Go through the material and write it all out exactly, minus the pictures.

>> begin Given material

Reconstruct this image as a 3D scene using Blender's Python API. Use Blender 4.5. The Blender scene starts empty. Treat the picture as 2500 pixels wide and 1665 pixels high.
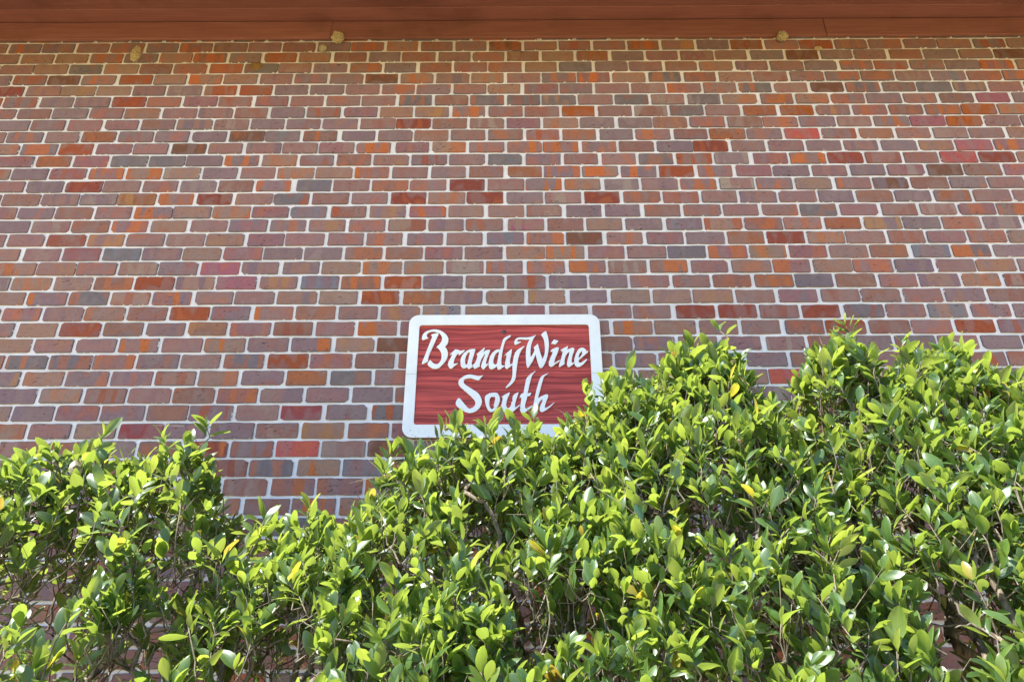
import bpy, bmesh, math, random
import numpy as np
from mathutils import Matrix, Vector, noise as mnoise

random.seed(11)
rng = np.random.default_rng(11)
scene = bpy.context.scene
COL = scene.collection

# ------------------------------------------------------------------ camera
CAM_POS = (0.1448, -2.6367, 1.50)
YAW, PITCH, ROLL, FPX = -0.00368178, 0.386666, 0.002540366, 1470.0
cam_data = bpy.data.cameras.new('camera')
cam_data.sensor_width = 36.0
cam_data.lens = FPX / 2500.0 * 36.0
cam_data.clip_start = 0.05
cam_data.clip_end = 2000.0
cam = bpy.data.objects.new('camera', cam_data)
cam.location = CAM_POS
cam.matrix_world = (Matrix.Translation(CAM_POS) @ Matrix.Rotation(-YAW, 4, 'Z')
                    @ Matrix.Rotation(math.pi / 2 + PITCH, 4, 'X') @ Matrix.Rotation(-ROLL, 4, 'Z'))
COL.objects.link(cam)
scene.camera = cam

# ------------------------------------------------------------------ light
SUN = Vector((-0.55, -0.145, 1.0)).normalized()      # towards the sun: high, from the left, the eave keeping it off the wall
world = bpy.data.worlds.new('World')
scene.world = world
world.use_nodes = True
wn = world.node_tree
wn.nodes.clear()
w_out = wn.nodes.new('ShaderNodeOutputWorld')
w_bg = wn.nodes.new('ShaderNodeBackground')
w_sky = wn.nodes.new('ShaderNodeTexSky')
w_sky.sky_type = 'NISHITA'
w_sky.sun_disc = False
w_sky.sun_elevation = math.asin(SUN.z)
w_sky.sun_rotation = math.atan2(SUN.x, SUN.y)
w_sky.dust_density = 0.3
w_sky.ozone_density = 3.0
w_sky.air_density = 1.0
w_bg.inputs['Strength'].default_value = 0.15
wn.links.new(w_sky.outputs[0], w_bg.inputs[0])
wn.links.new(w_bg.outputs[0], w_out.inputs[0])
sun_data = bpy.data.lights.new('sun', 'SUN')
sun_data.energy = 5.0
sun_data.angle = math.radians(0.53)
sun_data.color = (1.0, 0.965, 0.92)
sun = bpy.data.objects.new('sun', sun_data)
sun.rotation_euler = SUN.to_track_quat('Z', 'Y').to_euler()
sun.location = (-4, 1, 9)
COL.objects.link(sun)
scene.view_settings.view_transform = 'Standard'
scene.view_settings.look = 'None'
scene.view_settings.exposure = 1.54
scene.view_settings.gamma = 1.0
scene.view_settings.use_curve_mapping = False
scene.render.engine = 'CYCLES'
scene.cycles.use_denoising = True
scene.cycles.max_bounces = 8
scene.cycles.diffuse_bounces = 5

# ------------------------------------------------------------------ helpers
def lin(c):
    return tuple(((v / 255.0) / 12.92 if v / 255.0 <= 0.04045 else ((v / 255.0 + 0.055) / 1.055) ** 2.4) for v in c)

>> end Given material

*Result of this task*.
Reconstruct this image as a 3D scene using Blender's Python API. Use Blender 4.5. The Blender scene starts empty. Treat the picture as 2500 pixels wide and 1665 pixels high.
import bpy, bmesh, math, random
import numpy as np
from mathutils import Matrix, Vector, noise as mnoise

random.seed(11)
rng = np.random.default_rng(11)
scene = bpy.context.scene
COL = scene.collection

# ------------------------------------------------------------------ camera
CAM_POS = (0.1448, -2.6367, 1.50)
YAW, PITCH, ROLL, FPX = -0.00368178, 0.386666, 0.002540366, 1470.0
cam_data = bpy.data.cameras.new('camera')
cam_data.sensor_width = 36.0
cam_data.lens = FPX / 2500.0 * 36.0
cam_data.clip_start = 0.05
cam_data.clip_end = 2000.0
cam = bpy.data.objects.new('camera', cam_data)
cam.location = CAM_POS
cam.matrix_world = (Matrix.Translation(CAM_POS) @ Matrix.Rotation(-YAW, 4, 'Z')
                    @ Matrix.Rotation(math.pi / 2 + PITCH, 4, 'X') @ Matrix.Rotation(-ROLL, 4, 'Z'))
COL.objects.link(cam)
scene.camera = cam

# ------------------------------------------------------------------ light
SUN = Vector((-0.55, -0.145, 1.0)).normalized()      # towards the sun: high, from the left, the eave keeping it off the wall
world = bpy.data.worlds.new('World')
scene.world = world
world.use_nodes = True
wn = world.node_tree
wn.nodes.clear()
w_out = wn.nodes.new('ShaderNodeOutputWorld')
w_bg = wn.nodes.new('ShaderNodeBackground')
w_sky = wn.nodes.new('ShaderNodeTexSky')
w_sky.sky_type = 'NISHITA'
w_sky.sun_disc = False
w_sky.sun_elevation = math.asin(SUN.z)
w_sky.sun_rotation = math.atan2(SUN.x, SUN.y)
w_sky.dust_density = 0.3
w_sky.ozone_density = 3.0
w_sky.air_density = 1.0
w_bg.inputs['Strength'].default_value = 0.15
wn.links.new(w_sky.outputs[0], w_bg.inputs[0])
wn.links.new(w_bg.outputs[0], w_out.inputs[0])
sun_data = bpy.data.lights.new('sun', 'SUN')
sun_data.energy = 5.0
sun_data.angle = math.radians(0.53)
sun_data.color = (1.0, 0.965, 0.92)
sun = bpy.data.objects.new('sun', sun_data)
sun.rotation_euler = SUN.to_track_quat('Z', 'Y').to_euler()
sun.location = (-4, 1, 9)
COL.objects.link(sun)
scene.view_settings.view_transform = 'Standard'
scene.view_settings.look = 'None'
scene.view_settings.exposure = 1.54
scene.view_settings.gamma = 1.0
scene.view_settings.use_curve_mapping = False
scene.render.engine = 'CYCLES'
scene.cycles.use_denoising = True
scene.cycles.max_bounces = 8
scene.cycles.diffuse_bounces = 5

# ------------------------------------------------------------------ helpers
def lin(c):
    return tuple(((v / 255.0) / 12.92 if v / 255.0 <= 0.04045 else ((v / 255.0 + 0.055) / 1.055) ** 2.4) for v in c)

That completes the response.